Justice Ruth Bader Ginsburg read her dissent from the Court's twin 5-4 decisions narrowly construing plaintiffs' remedies for workplace discrimination in open court today -- an unusual step taken only when the dissenting justice believes that the majority opinion has erred in fundamental ways. As this 80-year-old scholar and pioneer of equality law read her opinion, Justice Samuel Alito repeatedly smirked and rolled his eyes . As Garrett Epps put it in the Atlantic here:
Alito pursed his lips, rolled his eyes to the ceiling, and shook his head "no." He looked for all the world like Sean Penn as Jeff Spicoli in Fast Times at Ridgemont High, signaling to the homies his contempt for Ray Walston as the bothersome history teacher, Mr. Hand.
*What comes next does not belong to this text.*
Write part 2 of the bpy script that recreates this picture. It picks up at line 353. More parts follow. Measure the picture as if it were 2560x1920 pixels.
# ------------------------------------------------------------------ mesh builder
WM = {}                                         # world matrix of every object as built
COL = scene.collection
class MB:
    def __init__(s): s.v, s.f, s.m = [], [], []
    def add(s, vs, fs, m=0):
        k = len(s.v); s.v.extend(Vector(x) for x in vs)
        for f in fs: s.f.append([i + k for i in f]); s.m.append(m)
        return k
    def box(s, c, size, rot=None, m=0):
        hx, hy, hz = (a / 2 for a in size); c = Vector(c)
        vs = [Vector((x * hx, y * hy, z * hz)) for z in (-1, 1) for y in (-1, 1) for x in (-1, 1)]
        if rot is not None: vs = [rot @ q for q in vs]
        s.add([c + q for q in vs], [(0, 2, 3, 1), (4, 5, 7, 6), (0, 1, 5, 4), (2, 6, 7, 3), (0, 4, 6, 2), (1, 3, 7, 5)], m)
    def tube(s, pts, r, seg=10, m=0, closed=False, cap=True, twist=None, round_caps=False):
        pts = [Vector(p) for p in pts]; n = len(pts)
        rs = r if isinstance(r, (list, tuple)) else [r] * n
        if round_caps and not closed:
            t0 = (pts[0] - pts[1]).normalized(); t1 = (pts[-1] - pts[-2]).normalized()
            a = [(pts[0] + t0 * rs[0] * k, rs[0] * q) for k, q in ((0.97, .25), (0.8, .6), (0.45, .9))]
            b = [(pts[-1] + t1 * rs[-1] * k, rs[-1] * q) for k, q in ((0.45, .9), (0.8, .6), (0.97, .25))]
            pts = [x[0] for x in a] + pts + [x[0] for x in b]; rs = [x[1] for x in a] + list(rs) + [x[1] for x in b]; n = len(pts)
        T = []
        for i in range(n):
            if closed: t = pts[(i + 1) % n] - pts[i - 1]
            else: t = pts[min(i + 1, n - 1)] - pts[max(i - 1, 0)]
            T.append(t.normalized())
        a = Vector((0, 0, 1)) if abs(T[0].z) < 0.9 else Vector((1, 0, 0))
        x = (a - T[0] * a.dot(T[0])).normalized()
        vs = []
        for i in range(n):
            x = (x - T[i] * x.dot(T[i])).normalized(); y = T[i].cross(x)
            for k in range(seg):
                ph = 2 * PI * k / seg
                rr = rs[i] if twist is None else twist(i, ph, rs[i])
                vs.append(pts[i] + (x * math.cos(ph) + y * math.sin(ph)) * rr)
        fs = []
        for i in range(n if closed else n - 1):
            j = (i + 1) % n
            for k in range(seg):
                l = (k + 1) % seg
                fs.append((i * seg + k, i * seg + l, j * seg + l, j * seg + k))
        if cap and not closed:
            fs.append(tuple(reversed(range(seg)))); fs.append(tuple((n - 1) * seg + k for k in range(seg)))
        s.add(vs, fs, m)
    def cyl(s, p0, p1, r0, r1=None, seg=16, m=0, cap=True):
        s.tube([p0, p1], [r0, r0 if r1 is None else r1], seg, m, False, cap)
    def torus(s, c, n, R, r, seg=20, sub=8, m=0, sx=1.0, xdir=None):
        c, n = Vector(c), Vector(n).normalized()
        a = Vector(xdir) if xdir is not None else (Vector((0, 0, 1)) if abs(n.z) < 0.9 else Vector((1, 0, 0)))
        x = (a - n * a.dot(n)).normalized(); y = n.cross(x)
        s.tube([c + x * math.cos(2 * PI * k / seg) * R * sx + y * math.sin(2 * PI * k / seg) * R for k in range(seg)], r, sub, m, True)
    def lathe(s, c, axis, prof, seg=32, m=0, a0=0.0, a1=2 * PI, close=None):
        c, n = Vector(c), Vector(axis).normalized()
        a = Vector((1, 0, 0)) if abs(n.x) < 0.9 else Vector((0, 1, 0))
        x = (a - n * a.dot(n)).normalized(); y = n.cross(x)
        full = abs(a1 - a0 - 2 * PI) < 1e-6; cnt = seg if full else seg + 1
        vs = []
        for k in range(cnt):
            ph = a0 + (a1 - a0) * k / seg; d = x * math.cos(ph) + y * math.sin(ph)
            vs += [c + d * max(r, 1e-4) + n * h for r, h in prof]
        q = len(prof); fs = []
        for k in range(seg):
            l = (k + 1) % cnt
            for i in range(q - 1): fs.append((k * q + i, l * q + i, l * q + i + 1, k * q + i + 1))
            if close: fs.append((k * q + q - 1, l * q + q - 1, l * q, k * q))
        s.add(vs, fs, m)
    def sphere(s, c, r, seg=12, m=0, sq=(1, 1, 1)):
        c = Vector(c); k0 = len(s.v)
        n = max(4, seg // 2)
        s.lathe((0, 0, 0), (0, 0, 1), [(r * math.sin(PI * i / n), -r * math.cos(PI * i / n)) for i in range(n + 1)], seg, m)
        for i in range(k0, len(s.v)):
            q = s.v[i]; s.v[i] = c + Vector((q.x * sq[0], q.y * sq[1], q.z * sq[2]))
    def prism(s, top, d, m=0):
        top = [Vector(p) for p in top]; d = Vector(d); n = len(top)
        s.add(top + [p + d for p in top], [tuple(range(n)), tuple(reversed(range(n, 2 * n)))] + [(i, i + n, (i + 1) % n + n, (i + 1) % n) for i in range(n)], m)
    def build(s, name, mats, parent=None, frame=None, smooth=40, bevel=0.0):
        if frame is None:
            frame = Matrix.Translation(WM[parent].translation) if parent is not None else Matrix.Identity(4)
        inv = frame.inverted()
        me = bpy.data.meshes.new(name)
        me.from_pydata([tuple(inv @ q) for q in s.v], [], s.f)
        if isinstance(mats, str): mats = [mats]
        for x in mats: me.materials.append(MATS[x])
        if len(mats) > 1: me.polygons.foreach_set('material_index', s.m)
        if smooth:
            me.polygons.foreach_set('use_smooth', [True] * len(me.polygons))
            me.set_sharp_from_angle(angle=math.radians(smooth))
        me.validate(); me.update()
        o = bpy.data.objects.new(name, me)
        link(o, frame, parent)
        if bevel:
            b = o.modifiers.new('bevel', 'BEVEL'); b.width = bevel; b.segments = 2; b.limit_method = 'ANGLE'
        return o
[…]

Or as Dana Milbank put it in the Washington Post
The associate justice, a George W. Bush appointee, read two opinions, both 5-4 decisions that split the court along its usual right-left divide. But Alito didn’t stop there. When Justice Ruth Bader Ginsburg read her dissent from the bench, Alito visibly mocked his colleague.
Ginsburg, the second woman to serve on the high court, was making her argument about how the majority opinion made it easier for sexual harassment to occur in the workplace when Alito, seated immediately to Ginsburg’s left, shook his head from side to side in disagreement, rolled his eyes and looked at the ceiling.
Also
here
With Justice Alito, we had reason to know exactly what we were getting in terms of ideology and partisan inclination. But the sneering derision for his colleagues -- at least some of them -- is something that should not be hidden from public view.